# Exercise requirements
Make an exact copy of the data below, leaving out every picture.

# Recorded information
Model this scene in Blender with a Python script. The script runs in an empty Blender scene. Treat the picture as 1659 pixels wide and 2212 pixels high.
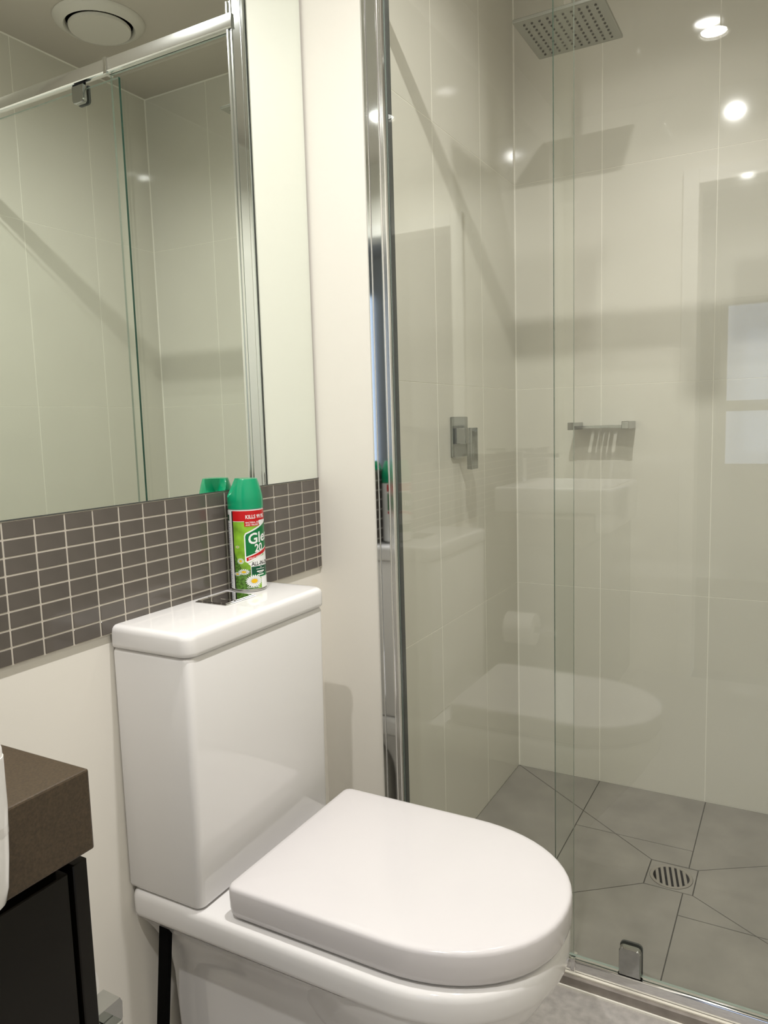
import bpy, bmesh, math, random
from mathutils import Matrix, Vector
random.seed(7)
sc = bpy.context.scene
COL = sc.collection
PI = math.pi

# ------------------------------------------------------------------ camera
cam = bpy.data.cameras.new('camera'); camo = bpy.data.objects.new('camera', cam); COL.objects.link(camo)
cam.sensor_fit = 'HORIZONTAL'; cam.sensor_width = 36.0; cam.lens = 1631.76 / 1659 * 36.0
cam.clip_start = 0.02
Rt = Vector((0.87554127, 0.48227254, -0.0289944)); Up = Vector((-0.03044785, 0.11497016, 0.99290221)); Fw = Vector((-0.48218296, 0.86844404, -0.11534528))
camo.matrix_world = Matrix(((Rt.x, Up.x, -Fw.x, 0.77379), (Rt.y, Up.y, -Fw.y, -2.24947), (Rt.z, Up.z, -Fw.z, 1.11087), (0, 0, 0, 1)))
sc.camera = camo

# ------------------------------------------------------------------ world, exposure
w = bpy.data.worlds.new('sky'); sc.world = w; w.use_nodes = True
bg = w.node_tree.nodes['Background']; bg.inputs[0].default_value = (0.66, 0.76, 1.0, 1); bg.inputs[1].default_value = 1.6
sc.view_settings.view_transform = 'Standard'; sc.view_settings.look = 'None'
sc.view_settings.gamma = 1.0; sc.view_settings.use_curve_mapping = False
sc.view_settings.exposure = 0.12
LAMP = 45.0            # radiance of the downlight diffusers
LAMP_SHOWER = 45.0
BEAM = (1.2, 13.4, 12.5)   # watts of the three downlight beams: shower, toilet, doorway
SPREAD = (125, 160, 150)

# ------------------------------------------------------------------ dimensions
XM = -0.155            # mirror and mosaic face
XP = -0.162            # painted face of left wall
YN = -0.866            # face of the return wall
H = 2.37
XR = 1.16
YB = -2.85             # rear wall of the bathroom
HC = (0.0)

# ------------------------------------------------------------------ materials
def mat(name, col, rough=0.5, metal=0.0, ior=1.5, noise=None, bump=None, spec=None, coat=0.0):
    m = bpy.data.materials.new(name); m.use_nodes = True
    nt = m.node_tree; b = nt.nodes['Principled BSDF']
    b.inputs['Base Color'].default_value = (*col, 1); b.inputs['Roughness'].default_value = rough
    b.inputs['Metallic'].default_value = metal; b.inputs['IOR'].default_value = ior
    if spec is not None: b.inputs['Specular IOR Level'].default_value = spec
    if coat: b.inputs['Coat Weight'].default_value = coat; b.inputs['Coat Roughness'].default_value = 0.03
    tc = None
    if noise or bump:
        tc = nt.nodes.new('ShaderNodeTexCoord')
    if noise:   # (scale, amount, detail)
        n = nt.nodes.new('ShaderNodeTexNoise'); n.inputs['Scale'].default_value = noise[0]; n.inputs['Detail'].default_value = noise[2]
        nt.links.new(tc.outputs['Object'], n.inputs['Vector'])
        r = nt.nodes.new('ShaderNodeValToRGB')
        k = noise[1]
        r.color_ramp.elements[0].position = 0.3; r.color_ramp.elements[1].position = 0.7
        r.color_ramp.elements[0].color = (*[c * (1 - k) for c in col], 1); r.color_ramp.elements[1].color = (*[min(1, c * (1 + k)) for c in col], 1)
        nt.links.new(n.outputs['Fac'], r.inputs['Fac']); nt.links.new(r.outputs['Color'], b.inputs['Base Color'])
    if bump:    # (scale, strength)
        n2 = nt.nodes.new('ShaderNodeTexNoise'); n2.inputs['Scale'].default_value = bump[0]; n2.inputs['Detail'].default_value = 3
        nt.links.new(tc.outputs['Object'], n2.inputs['Vector'])
        bp = nt.nodes.new('ShaderNodeBump'); bp.inputs['Strength'].default_value = bump[1]; bp.inputs['Distance'].default_value = 0.002
        nt.links.new(n2.outputs['Fac'], bp.inputs['Height']); nt.links.new(bp.outputs['Normal'], b.inputs['Normal'])
    return m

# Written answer
Model this scene in Blender with a Python script. The script runs in an empty Blender scene. Treat the picture as 1659 pixels wide and 2212 pixels high.
import bpy, bmesh, math, random
from mathutils import Matrix, Vector
random.seed(7)
sc = bpy.context.scene
COL = sc.collection
PI = math.pi

# ------------------------------------------------------------------ camera
cam = bpy.data.cameras.new('camera'); camo = bpy.data.objects.new('camera', cam); COL.objects.link(camo)
cam.sensor_fit = 'HORIZONTAL'; cam.sensor_width = 36.0; cam.lens = 1631.76 / 1659 * 36.0
cam.clip_start = 0.02
Rt = Vector((0.87554127, 0.48227254, -0.0289944)); Up = Vector((-0.03044785, 0.11497016, 0.99290221)); Fw = Vector((-0.48218296, 0.86844404, -0.11534528))
camo.matrix_world = Matrix(((Rt.x, Up.x, -Fw.x, 0.77379), (Rt.y, Up.y, -Fw.y, -2.24947), (Rt.z, Up.z, -Fw.z, 1.11087), (0, 0, 0, 1)))
sc.camera = camo

# ------------------------------------------------------------------ world, exposure
w = bpy.data.worlds.new('sky'); sc.world = w; w.use_nodes = True
bg = w.node_tree.nodes['Background']; bg.inputs[0].default_value = (0.66, 0.76, 1.0, 1); bg.inputs[1].default_value = 1.6
sc.view_settings.view_transform = 'Standard'; sc.view_settings.look = 'None'
sc.view_settings.gamma = 1.0; sc.view_settings.use_curve_mapping = False
sc.view_settings.exposure = 0.12
LAMP = 45.0            # radiance of the downlight diffusers
LAMP_SHOWER = 45.0
BEAM = (1.2, 13.4, 12.5)   # watts of the three downlight beams: shower, toilet, doorway
SPREAD = (125, 160, 150)

# ------------------------------------------------------------------ dimensions
XM = -0.155            # mirror and mosaic face
XP = -0.162            # painted face of left wall
YN = -0.866            # face of the return wall
H = 2.37
XR = 1.16
YB = -2.85             # rear wall of the bathroom
HC = (0.0)

# ------------------------------------------------------------------ materials
def mat(name, col, rough=0.5, metal=0.0, ior=1.5, noise=None, bump=None, spec=None, coat=0.0):
    m = bpy.data.materials.new(name); m.use_nodes = True
    nt = m.node_tree; b = nt.nodes['Principled BSDF']
    b.inputs['Base Color'].default_value = (*col, 1); b.inputs['Roughness'].default_value = rough
    b.inputs['Metallic'].default_value = metal; b.inputs['IOR'].default_value = ior
    if spec is not None: b.inputs['Specular IOR Level'].default_value = spec
    if coat: b.inputs['Coat Weight'].default_value = coat; b.inputs['Coat Roughness'].default_value = 0.03
    tc = None
    if noise or bump:
        tc = nt.nodes.new('ShaderNodeTexCoord')
    if noise:   # (scale, amount, detail)
        n = nt.nodes.new('ShaderNodeTexNoise'); n.inputs['Scale'].default_value = noise[0]; n.inputs['Detail'].default_value = noise[2]
        nt.links.new(tc.outputs['Object'], n.inputs['Vector'])
        r = nt.nodes.new('ShaderNodeValToRGB')
        k = noise[1]
        r.color_ramp.elements[0].position = 0.3; r.color_ramp.elements[1].position = 0.7
        r.color_ramp.elements[0].color = (*[c * (1 - k) for c in col], 1); r.color_ramp.elements[1].color = (*[min(1, c * (1 + k)) for c in col], 1)
        nt.links.new(n.outputs['Fac'], r.inputs['Fac']); nt.links.new(r.outputs['Color'], b.inputs['Base Color'])
    if bump:    # (scale, strength)
        n2 = nt.nodes.new('ShaderNodeTexNoise'); n2.inputs['Scale'].default_value = bump[0]; n2.inputs['Detail'].default_value = 3
        nt.links.new(tc.outputs['Object'], n2.inputs['Vector'])
        bp = nt.nodes.new('ShaderNodeBump'); bp.inputs['Strength'].default_value = bump[1]; bp.inputs['Distance'].default_value = 0.002
        nt.links.new(n2.outputs['Fac'], bp.inputs['Height']); nt.links.new(bp.outputs['Normal'], b.inputs['Normal'])
    return m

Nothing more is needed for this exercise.